→ **DATA SEGMENT**:
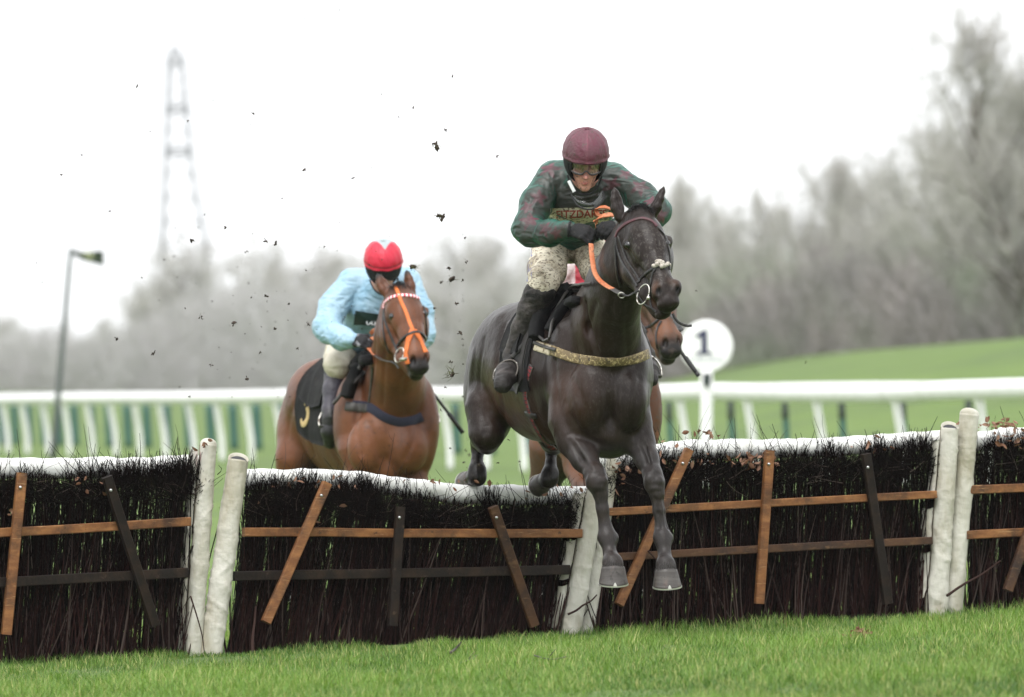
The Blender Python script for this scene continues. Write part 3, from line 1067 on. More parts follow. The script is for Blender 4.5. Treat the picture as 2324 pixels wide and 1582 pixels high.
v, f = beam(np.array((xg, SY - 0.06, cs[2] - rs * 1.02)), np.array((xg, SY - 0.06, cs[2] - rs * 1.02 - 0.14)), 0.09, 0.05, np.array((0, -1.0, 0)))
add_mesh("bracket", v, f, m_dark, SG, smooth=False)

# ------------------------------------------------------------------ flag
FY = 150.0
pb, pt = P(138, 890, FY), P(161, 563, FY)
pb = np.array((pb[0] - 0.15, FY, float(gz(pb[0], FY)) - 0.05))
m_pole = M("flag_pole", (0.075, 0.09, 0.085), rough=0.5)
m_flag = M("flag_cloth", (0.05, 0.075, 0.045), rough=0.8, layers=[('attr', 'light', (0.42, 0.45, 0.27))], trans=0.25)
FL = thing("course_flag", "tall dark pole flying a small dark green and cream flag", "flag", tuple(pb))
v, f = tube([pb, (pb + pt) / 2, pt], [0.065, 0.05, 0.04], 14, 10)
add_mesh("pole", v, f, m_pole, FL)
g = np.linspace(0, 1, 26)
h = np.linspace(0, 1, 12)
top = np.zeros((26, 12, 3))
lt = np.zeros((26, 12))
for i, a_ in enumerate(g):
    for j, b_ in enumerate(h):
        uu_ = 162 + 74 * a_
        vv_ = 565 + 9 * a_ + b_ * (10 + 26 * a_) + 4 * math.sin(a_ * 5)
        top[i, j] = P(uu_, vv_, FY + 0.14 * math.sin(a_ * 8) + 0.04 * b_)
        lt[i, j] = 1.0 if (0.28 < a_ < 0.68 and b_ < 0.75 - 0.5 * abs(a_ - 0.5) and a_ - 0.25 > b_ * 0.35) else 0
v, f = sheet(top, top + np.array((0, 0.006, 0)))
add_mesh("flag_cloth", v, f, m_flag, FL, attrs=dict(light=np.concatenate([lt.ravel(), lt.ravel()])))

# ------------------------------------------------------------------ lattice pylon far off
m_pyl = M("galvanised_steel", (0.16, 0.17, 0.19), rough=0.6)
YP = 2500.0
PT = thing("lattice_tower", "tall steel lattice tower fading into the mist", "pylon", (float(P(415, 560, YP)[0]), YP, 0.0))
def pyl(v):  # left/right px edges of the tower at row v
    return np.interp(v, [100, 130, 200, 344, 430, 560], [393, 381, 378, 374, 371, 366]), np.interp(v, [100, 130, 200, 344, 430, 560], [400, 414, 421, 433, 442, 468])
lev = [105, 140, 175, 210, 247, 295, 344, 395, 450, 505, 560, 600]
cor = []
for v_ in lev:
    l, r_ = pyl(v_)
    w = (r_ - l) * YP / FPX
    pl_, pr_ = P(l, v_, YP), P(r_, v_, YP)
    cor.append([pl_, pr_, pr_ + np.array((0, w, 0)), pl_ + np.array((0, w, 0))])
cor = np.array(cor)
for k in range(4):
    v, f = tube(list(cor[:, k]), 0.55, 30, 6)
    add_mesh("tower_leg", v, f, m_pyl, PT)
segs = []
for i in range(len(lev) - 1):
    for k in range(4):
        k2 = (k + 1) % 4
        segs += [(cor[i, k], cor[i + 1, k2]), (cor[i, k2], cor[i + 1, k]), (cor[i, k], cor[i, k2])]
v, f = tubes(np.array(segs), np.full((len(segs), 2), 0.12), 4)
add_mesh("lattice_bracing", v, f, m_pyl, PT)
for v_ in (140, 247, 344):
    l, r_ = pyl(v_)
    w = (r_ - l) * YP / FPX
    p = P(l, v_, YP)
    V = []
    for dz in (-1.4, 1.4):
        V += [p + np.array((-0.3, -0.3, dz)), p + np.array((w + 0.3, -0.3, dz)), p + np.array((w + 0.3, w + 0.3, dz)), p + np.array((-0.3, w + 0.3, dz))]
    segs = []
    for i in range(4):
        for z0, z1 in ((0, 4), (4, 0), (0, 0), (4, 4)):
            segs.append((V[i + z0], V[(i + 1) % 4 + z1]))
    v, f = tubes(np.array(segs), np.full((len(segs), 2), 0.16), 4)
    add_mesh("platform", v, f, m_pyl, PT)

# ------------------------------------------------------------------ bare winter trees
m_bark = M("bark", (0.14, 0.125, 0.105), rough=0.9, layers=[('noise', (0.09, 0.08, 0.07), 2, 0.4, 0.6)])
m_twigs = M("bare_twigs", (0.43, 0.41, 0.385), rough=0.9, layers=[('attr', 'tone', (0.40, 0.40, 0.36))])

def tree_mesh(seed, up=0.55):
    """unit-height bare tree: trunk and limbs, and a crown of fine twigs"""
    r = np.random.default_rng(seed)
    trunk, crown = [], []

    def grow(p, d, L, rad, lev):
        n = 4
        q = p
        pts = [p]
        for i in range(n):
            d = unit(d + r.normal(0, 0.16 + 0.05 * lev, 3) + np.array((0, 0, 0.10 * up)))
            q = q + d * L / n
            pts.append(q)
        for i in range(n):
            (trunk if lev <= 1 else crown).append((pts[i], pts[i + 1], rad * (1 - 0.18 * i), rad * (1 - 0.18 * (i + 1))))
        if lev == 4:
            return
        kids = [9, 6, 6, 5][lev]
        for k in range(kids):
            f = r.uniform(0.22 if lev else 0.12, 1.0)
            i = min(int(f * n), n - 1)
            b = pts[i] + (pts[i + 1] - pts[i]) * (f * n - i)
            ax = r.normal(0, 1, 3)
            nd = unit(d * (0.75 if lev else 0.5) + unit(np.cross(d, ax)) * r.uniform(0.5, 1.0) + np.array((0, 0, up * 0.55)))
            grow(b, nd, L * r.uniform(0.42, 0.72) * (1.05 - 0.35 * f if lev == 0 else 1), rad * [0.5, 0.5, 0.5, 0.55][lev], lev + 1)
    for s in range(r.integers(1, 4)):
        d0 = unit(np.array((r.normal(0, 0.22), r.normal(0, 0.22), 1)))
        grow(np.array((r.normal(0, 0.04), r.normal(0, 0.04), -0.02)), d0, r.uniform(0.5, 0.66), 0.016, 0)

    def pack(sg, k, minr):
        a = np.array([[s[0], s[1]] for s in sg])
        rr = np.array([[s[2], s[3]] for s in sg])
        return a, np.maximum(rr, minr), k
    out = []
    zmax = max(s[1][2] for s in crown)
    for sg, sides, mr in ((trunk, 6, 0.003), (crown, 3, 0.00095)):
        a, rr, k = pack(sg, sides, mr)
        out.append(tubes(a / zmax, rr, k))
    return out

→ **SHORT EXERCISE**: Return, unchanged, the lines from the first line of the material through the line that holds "FL, attrs=dict(light=np.concatenate([lt.ravel(), lt.ravel()])))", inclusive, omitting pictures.

→ **RESULT OF THIS EXERCISE**:
The Blender Python script for this scene continues. Write part 3, from line 1067 on. More parts follow. The script is for Blender 4.5. Treat the picture as 2324 pixels wide and 1582 pixels high.
v, f = beam(np.array((xg, SY - 0.06, cs[2] - rs * 1.02)), np.array((xg, SY - 0.06, cs[2] - rs * 1.02 - 0.14)), 0.09, 0.05, np.array((0, -1.0, 0)))
add_mesh("bracket", v, f, m_dark, SG, smooth=False)

# ------------------------------------------------------------------ flag
FY = 150.0
pb, pt = P(138, 890, FY), P(161, 563, FY)
pb = np.array((pb[0] - 0.15, FY, float(gz(pb[0], FY)) - 0.05))
m_pole = M("flag_pole", (0.075, 0.09, 0.085), rough=0.5)
m_flag = M("flag_cloth", (0.05, 0.075, 0.045), rough=0.8, layers=[('attr', 'light', (0.42, 0.45, 0.27))], trans=0.25)
FL = thing("course_flag", "tall dark pole flying a small dark green and cream flag", "flag", tuple(pb))
v, f = tube([pb, (pb + pt) / 2, pt], [0.065, 0.05, 0.04], 14, 10)
add_mesh("pole", v, f, m_pole, FL)
g = np.linspace(0, 1, 26)
h = np.linspace(0, 1, 12)
top = np.zeros((26, 12, 3))
lt = np.zeros((26, 12))
for i, a_ in enumerate(g):
    for j, b_ in enumerate(h):
        uu_ = 162 + 74 * a_
        vv_ = 565 + 9 * a_ + b_ * (10 + 26 * a_) + 4 * math.sin(a_ * 5)
        top[i, j] = P(uu_, vv_, FY + 0.14 * math.sin(a_ * 8) + 0.04 * b_)
        lt[i, j] = 1.0 if (0.28 < a_ < 0.68 and b_ < 0.75 - 0.5 * abs(a_ - 0.5) and a_ - 0.25 > b_ * 0.35) else 0
v, f = sheet(top, top + np.array((0, 0.006, 0)))
add_mesh("flag_cloth", v, f, m_flag, FL, attrs=dict(light=np.concatenate([lt.ravel(), lt.ravel()])))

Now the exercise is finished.